Monday, August 10, 2009

The Malaysian Insider: spinning and editorialising the news again?

(Screenshot from The Malaysian Insider)

Some time ago, I posted an entry on media spin by The Malaysian Insider. Well, they seem to have done it again. "Najib wants Selangor back in BN’s clutches" reads the headline of this story in MI today. It reports how Prime Minister Datuk Seri Najib Razak stated his wish that BN win back the state of Selangor, and how he believes they have a bright chance of doing so.

Using the word "clutches" in the headline casts a certain light over the entire article. Clutch means "a hand, claw, talon, or paw in the act of grasping", "a tight grasp", and "control or power". When used to mean "control or power", it is often used in the plural: as in "caught in the clutches of sin". It's interesting to note that in this sense it is almost never used to refer to something good or wholesome; one would rarely, if ever, say "the clutches of good" (a google search unearths all of 14 instances). It is, however, a word that is commonly used when the thing doing the clutching is not so benign (34,200 instances of "the clutches of evil" from google). It is an example of a word with pejorative connotations, one that is used to imply disapproval or contempt and is meant to be insulting, impolite, or unkind. Using such loaded language is, in turn, one of the dishonest tricks used in arguments. In this headline, the "target" being "attacked" is none other than the BN, and DS Najib himself.

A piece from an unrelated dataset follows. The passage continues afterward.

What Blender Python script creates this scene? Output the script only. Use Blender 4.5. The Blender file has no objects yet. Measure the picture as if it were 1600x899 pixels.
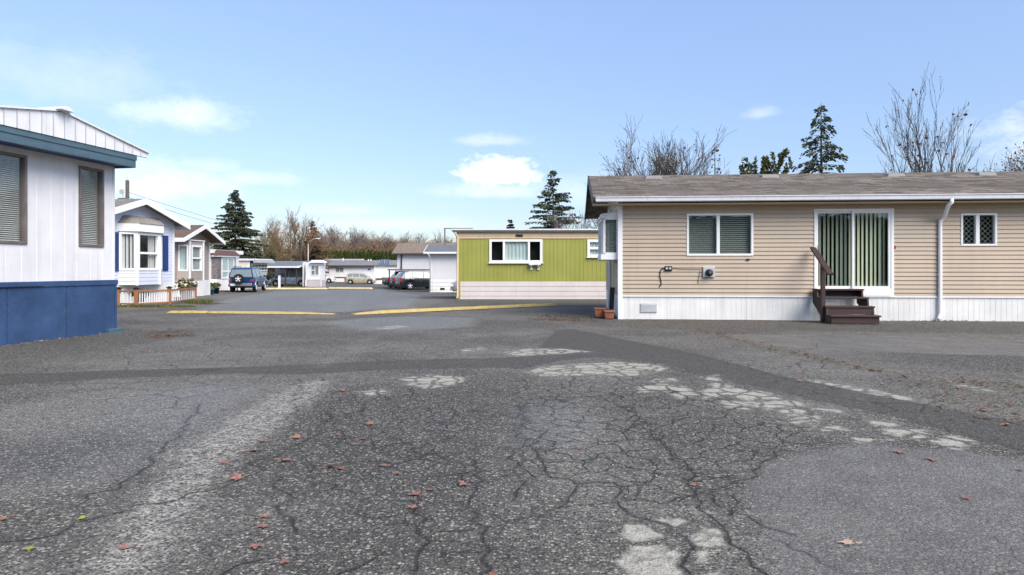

As I have written about before, advocacy journalism certainly has its place amongst journalism's different genres. However, this article purports to report the news; news articles must report only the facts and must be free from spin and editorialising. Readers must be able to make up their own minds without having to contend with reporters and editors trying to push their own opinions down our throats. Journalists and editors already have every opportunity, without having to provide evidence, of opining, hinting, insinuating, alluding, implying, surmising, suggesting, exhorting, preaching and haranguing to their hearts content, on their respective editorial or op-ed pages; we readers know to read those pages with the appropriate critical incredulity. They must never co-opt news pages as their soap-box too.

This is the minimum that is required of any media organisation that claims to support civilised public discourse in a democracy; even advocacy journalists need to uphold certain minimum standards if they want to be regarded as anything other than mere shills and propagandists.

Was there any other way for The Malaysian Insider to introduce their article? What's wrong with a headline like "Najib wants BN to win Selangor back"? Less catchy and exciting? Less likely to attract "clicks"? Perhaps so, but in my opinion, at least it would have been honest, unbiased and worthy of a news article.

Malaysian Heart

(I am a member of Hartal MSM, a mediawatch group which seeks to promote a free and fair media as an impetus to Malaysia's stalled nation-building process. The views expressed here are solely my own.)